start Stored data

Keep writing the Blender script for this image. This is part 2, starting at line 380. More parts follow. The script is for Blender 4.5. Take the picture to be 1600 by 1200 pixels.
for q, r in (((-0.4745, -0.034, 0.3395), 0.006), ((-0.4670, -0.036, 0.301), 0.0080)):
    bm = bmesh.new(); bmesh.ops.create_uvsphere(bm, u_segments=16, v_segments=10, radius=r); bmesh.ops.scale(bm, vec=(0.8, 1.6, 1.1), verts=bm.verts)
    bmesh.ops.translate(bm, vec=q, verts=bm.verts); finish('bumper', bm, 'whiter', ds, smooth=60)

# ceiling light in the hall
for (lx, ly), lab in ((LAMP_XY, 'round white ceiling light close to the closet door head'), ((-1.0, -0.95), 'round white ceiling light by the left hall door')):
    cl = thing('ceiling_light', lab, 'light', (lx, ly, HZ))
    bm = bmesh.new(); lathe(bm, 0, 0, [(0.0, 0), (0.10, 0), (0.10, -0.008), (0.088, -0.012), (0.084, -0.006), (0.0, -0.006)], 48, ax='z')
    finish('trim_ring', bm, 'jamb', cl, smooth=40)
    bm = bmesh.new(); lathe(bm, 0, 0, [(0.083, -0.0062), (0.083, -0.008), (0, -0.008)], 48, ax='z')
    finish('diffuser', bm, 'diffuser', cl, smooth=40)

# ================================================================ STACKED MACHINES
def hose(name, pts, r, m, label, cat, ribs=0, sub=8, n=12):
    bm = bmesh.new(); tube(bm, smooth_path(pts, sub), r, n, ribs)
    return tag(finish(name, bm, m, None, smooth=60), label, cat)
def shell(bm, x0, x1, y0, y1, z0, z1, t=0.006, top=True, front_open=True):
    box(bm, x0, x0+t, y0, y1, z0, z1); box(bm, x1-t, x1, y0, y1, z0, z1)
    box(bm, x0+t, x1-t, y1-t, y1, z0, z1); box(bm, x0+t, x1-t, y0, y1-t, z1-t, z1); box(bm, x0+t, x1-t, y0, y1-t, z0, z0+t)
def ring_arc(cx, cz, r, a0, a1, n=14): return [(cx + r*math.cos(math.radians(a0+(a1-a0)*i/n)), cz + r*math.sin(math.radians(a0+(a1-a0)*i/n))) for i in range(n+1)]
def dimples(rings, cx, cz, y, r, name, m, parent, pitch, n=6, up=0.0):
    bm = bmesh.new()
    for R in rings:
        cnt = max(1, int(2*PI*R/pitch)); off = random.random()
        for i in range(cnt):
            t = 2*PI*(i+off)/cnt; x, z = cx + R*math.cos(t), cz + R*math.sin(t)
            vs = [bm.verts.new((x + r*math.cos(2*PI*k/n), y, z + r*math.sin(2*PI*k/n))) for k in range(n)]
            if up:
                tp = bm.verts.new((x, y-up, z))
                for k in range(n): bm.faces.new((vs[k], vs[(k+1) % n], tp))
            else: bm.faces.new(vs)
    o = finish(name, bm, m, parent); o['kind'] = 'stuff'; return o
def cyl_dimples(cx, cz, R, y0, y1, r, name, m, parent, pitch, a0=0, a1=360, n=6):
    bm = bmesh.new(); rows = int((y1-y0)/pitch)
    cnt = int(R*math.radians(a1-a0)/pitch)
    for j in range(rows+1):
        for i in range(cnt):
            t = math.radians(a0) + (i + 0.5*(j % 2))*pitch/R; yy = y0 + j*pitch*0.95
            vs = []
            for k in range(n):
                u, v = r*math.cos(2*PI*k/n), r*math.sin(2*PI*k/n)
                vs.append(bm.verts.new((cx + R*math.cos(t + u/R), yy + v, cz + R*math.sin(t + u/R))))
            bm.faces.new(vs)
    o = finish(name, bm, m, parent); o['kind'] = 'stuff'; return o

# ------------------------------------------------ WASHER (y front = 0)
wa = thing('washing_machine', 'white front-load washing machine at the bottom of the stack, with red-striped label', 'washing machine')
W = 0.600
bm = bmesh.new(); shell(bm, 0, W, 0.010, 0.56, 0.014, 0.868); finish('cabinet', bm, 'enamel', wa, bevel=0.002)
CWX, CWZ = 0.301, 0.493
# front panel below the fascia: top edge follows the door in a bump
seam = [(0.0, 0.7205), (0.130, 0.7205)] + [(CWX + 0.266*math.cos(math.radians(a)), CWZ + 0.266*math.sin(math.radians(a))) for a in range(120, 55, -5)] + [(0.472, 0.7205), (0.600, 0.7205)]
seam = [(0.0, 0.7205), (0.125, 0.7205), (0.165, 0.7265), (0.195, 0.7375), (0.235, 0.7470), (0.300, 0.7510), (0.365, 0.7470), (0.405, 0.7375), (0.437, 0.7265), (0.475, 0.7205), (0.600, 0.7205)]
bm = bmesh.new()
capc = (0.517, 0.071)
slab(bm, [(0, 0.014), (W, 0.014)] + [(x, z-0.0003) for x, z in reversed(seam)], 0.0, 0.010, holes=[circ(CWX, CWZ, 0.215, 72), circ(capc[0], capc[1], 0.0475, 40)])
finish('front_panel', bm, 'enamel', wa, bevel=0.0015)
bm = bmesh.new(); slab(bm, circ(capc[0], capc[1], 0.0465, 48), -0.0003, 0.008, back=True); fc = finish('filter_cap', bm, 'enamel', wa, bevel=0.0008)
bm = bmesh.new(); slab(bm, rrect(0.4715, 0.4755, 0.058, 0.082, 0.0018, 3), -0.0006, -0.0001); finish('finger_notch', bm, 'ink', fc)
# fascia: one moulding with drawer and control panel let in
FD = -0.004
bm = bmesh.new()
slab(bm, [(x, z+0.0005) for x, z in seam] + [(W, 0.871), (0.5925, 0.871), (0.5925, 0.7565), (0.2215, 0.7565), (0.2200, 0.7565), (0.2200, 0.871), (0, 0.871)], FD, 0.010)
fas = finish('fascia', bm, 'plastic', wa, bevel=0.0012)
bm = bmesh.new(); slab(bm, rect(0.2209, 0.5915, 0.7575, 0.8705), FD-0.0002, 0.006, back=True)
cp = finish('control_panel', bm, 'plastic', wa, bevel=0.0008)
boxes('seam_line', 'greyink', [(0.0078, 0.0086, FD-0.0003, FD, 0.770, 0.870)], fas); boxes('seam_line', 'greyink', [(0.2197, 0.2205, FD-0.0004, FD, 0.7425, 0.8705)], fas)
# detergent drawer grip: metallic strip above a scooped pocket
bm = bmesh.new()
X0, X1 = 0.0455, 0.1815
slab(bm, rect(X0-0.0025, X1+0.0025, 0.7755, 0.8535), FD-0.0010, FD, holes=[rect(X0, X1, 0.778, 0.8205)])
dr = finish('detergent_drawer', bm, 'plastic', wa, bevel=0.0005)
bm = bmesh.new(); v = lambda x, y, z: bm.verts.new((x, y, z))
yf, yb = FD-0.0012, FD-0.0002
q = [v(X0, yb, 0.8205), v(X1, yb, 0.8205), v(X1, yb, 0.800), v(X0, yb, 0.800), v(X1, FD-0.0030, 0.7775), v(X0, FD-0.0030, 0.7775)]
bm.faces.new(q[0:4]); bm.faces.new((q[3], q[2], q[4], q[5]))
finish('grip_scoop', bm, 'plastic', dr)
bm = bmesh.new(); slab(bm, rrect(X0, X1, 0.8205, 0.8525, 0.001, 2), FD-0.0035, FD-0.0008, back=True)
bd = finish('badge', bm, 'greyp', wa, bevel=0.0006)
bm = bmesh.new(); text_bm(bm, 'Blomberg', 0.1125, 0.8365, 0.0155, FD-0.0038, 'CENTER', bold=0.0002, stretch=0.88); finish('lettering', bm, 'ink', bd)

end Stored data

■ What you should do
Copy out the material word for word and line for line.

■ Response to the task
Keep writing the Blender script for this image. This is part 2, starting at line 380. More parts follow. The script is for Blender 4.5. Take the picture to be 1600 by 1200 pixels.
for q, r in (((-0.4745, -0.034, 0.3395), 0.006), ((-0.4670, -0.036, 0.301), 0.0080)):
    bm = bmesh.new(); bmesh.ops.create_uvsphere(bm, u_segments=16, v_segments=10, radius=r); bmesh.ops.scale(bm, vec=(0.8, 1.6, 1.1), verts=bm.verts)
    bmesh.ops.translate(bm, vec=q, verts=bm.verts); finish('bumper', bm, 'whiter', ds, smooth=60)

# ceiling light in the hall
for (lx, ly), lab in ((LAMP_XY, 'round white ceiling light close to the closet door head'), ((-1.0, -0.95), 'round white ceiling light by the left hall door')):
    cl = thing('ceiling_light', lab, 'light', (lx, ly, HZ))
    bm = bmesh.new(); lathe(bm, 0, 0, [(0.0, 0), (0.10, 0), (0.10, -0.008), (0.088, -0.012), (0.084, -0.006), (0.0, -0.006)], 48, ax='z')
    finish('trim_ring', bm, 'jamb', cl, smooth=40)
    bm = bmesh.new(); lathe(bm, 0, 0, [(0.083, -0.0062), (0.083, -0.008), (0, -0.008)], 48, ax='z')
    finish('diffuser', bm, 'diffuser', cl, smooth=40)

# ================================================================ STACKED MACHINES
def hose(name, pts, r, m, label, cat, ribs=0, sub=8, n=12):
    bm = bmesh.new(); tube(bm, smooth_path(pts, sub), r, n, ribs)
    return tag(finish(name, bm, m, None, smooth=60), label, cat)
def shell(bm, x0, x1, y0, y1, z0, z1, t=0.006, top=True, front_open=True):
    box(bm, x0, x0+t, y0, y1, z0, z1); box(bm, x1-t, x1, y0, y1, z0, z1)
    box(bm, x0+t, x1-t, y1-t, y1, z0, z1); box(bm, x0+t, x1-t, y0, y1-t, z1-t, z1); box(bm, x0+t, x1-t, y0, y1-t, z0, z0+t)
def ring_arc(cx, cz, r, a0, a1, n=14): return [(cx + r*math.cos(math.radians(a0+(a1-a0)*i/n)), cz + r*math.sin(math.radians(a0+(a1-a0)*i/n))) for i in range(n+1)]
def dimples(rings, cx, cz, y, r, name, m, parent, pitch, n=6, up=0.0):
    bm = bmesh.new()
    for R in rings:
        cnt = max(1, int(2*PI*R/pitch)); off = random.random()
        for i in range(cnt):
            t = 2*PI*(i+off)/cnt; x, z = cx + R*math.cos(t), cz + R*math.sin(t)
            vs = [bm.verts.new((x + r*math.cos(2*PI*k/n), y, z + r*math.sin(2*PI*k/n))) for k in range(n)]
            if up:
                tp = bm.verts.new((x, y-up, z))
                for k in range(n): bm.faces.new((vs[k], vs[(k+1) % n], tp))
            else: bm.faces.new(vs)
    o = finish(name, bm, m, parent); o['kind'] = 'stuff'; return o
def cyl_dimples(cx, cz, R, y0, y1, r, name, m, parent, pitch, a0=0, a1=360, n=6):
    bm = bmesh.new(); rows = int((y1-y0)/pitch)
    cnt = int(R*math.radians(a1-a0)/pitch)
    for j in range(rows+1):
        for i in range(cnt):
            t = math.radians(a0) + (i + 0.5*(j % 2))*pitch/R; yy = y0 + j*pitch*0.95
            vs = []
            for k in range(n):
                u, v = r*math.cos(2*PI*k/n), r*math.sin(2*PI*k/n)
                vs.append(bm.verts.new((cx + R*math.cos(t + u/R), yy + v, cz + R*math.sin(t + u/R))))
            bm.faces.new(vs)
    o = finish(name, bm, m, parent); o['kind'] = 'stuff'; return o

# ------------------------------------------------ WASHER (y front = 0)
wa = thing('washing_machine', 'white front-load washing machine at the bottom of the stack, with red-striped label', 'washing machine')
W = 0.600
bm = bmesh.new(); shell(bm, 0, W, 0.010, 0.56, 0.014, 0.868); finish('cabinet', bm, 'enamel', wa, bevel=0.002)
CWX, CWZ = 0.301, 0.493
# front panel below the fascia: top edge follows the door in a bump
seam = [(0.0, 0.7205), (0.130, 0.7205)] + [(CWX + 0.266*math.cos(math.radians(a)), CWZ + 0.266*math.sin(math.radians(a))) for a in range(120, 55, -5)] + [(0.472, 0.7205), (0.600, 0.7205)]
seam = [(0.0, 0.7205), (0.125, 0.7205), (0.165, 0.7265), (0.195, 0.7375), (0.235, 0.7470), (0.300, 0.7510), (0.365, 0.7470), (0.405, 0.7375), (0.437, 0.7265), (0.475, 0.7205), (0.600, 0.7205)]
bm = bmesh.new()
capc = (0.517, 0.071)
slab(bm, [(0, 0.014), (W, 0.014)] + [(x, z-0.0003) for x, z in reversed(seam)], 0.0, 0.010, holes=[circ(CWX, CWZ, 0.215, 72), circ(capc[0], capc[1], 0.0475, 40)])
finish('front_panel', bm, 'enamel', wa, bevel=0.0015)
bm = bmesh.new(); slab(bm, circ(capc[0], capc[1], 0.0465, 48), -0.0003, 0.008, back=True); fc = finish('filter_cap', bm, 'enamel', wa, bevel=0.0008)
bm = bmesh.new(); slab(bm, rrect(0.4715, 0.4755, 0.058, 0.082, 0.0018, 3), -0.0006, -0.0001); finish('finger_notch', bm, 'ink', fc)
# fascia: one moulding with drawer and control panel let in
FD = -0.004
bm = bmesh.new()
slab(bm, [(x, z+0.0005) for x, z in seam] + [(W, 0.871), (0.5925, 0.871), (0.5925, 0.7565), (0.2215, 0.7565), (0.2200, 0.7565), (0.2200, 0.871), (0, 0.871)], FD, 0.010)
fas = finish('fascia', bm, 'plastic', wa, bevel=0.0012)
bm = bmesh.new(); slab(bm, rect(0.2209, 0.5915, 0.7575, 0.8705), FD-0.0002, 0.006, back=True)
cp = finish('control_panel', bm, 'plastic', wa, bevel=0.0008)
boxes('seam_line', 'greyink', [(0.0078, 0.0086, FD-0.0003, FD, 0.770, 0.870)], fas); boxes('seam_line', 'greyink', [(0.2197, 0.2205, FD-0.0004, FD, 0.7425, 0.8705)], fas)
# detergent drawer grip: metallic strip above a scooped pocket
bm = bmesh.new()
X0, X1 = 0.0455, 0.1815
slab(bm, rect(X0-0.0025, X1+0.0025, 0.7755, 0.8535), FD-0.0010, FD, holes=[rect(X0, X1, 0.778, 0.8205)])
dr = finish('detergent_drawer', bm, 'plastic', wa, bevel=0.0005)
bm = bmesh.new(); v = lambda x, y, z: bm.verts.new((x, y, z))
yf, yb = FD-0.0012, FD-0.0002
q = [v(X0, yb, 0.8205), v(X1, yb, 0.8205), v(X1, yb, 0.800), v(X0, yb, 0.800), v(X1, FD-0.0030, 0.7775), v(X0, FD-0.0030, 0.7775)]
bm.faces.new(q[0:4]); bm.faces.new((q[3], q[2], q[4], q[5]))
finish('grip_scoop', bm, 'plastic', dr)
bm = bmesh.new(); slab(bm, rrect(X0, X1, 0.8205, 0.8525, 0.001, 2), FD-0.0035, FD-0.0008, back=True)
bd = finish('badge', bm, 'greyp', wa, bevel=0.0006)
bm = bmesh.new(); text_bm(bm, 'Blomberg', 0.1125, 0.8365, 0.0155, FD-0.0038, 'CENTER', bold=0.0002, stretch=0.88); finish('lettering', bm, 'ink', bd)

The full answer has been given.